Для уточнения расчета при посадке Я. И. Алкснис разрешил нам применить скольжение на крыло и с выводом на высоте не ниже 15 метров. У нас практиковался предел - не ниже 25 метров.

На этих своеобразных соревнованиях проверялась летная подготовка командиров и инструкторов. По окончании соревнования Яков Иванович, по своему обыкновению, немедленно вручил нам незамысловатые призы, которые летчики очень ценили. Достался и мне такой приз - лучшие по тому времени летные очки фирмы "Мейеровица", предел наших мечтаний. Мы летали в открытых кабинах, обдуваемых потоком встречного воздуха, и летные очки с хорошей оптикой, изящной оправой были очень кстати. Но главное, пожалуй, было то, что памятный подарок перед всем летно-техническим составом школы вручал уважаемый всеми начальник ВВС Я. И. Алкснис.

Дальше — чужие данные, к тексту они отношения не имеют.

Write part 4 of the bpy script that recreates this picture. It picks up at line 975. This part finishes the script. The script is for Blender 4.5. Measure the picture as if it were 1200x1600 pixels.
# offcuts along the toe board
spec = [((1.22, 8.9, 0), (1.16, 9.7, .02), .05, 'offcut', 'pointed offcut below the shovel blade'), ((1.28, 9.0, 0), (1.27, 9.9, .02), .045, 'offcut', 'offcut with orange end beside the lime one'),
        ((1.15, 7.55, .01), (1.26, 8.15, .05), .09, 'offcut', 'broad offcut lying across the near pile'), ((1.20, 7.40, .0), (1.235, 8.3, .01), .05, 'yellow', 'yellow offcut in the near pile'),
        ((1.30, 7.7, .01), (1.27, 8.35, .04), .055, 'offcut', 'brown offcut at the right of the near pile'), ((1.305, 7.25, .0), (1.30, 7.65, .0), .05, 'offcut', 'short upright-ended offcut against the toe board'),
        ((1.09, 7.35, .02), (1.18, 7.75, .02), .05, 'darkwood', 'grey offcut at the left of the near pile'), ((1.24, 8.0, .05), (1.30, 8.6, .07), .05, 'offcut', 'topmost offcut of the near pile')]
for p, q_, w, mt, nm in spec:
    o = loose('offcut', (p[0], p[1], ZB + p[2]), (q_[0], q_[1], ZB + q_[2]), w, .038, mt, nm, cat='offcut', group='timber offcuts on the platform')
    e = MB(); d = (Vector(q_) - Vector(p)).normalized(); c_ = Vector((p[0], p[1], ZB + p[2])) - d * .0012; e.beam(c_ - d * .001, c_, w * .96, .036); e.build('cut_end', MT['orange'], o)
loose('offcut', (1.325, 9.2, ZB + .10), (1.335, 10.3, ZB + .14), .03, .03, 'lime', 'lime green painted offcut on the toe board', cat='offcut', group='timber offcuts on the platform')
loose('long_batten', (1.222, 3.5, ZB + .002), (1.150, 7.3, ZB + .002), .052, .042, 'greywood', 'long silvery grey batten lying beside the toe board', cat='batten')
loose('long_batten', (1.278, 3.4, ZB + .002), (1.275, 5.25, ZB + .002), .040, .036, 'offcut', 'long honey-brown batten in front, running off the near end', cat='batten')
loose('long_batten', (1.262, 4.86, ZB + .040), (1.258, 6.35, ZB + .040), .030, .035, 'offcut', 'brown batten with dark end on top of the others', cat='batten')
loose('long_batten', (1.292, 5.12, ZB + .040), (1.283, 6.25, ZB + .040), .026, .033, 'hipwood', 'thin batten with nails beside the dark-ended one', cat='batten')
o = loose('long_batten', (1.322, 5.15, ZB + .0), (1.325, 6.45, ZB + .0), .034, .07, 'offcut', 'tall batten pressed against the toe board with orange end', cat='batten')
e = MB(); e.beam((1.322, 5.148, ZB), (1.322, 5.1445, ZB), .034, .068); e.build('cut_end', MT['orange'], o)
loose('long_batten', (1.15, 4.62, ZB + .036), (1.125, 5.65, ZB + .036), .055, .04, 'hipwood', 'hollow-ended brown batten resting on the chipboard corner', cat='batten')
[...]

Эскадрилья, которой я командовал почти три года, была првзвана лучшей в Борисоглебской школе и награждена Красным знаменем шефского предприятия. Из строевых авиачастей приходили хорошие отзывы о наших выпускниках, имевших прочные летные навыки. А успехи во многом объяснялись тем, что мы сумели сколотить крепкий костяк инструкторов-летчиков, которые отлично владели техникой пилотирования, умели методически грамотно показать любой элемент полета.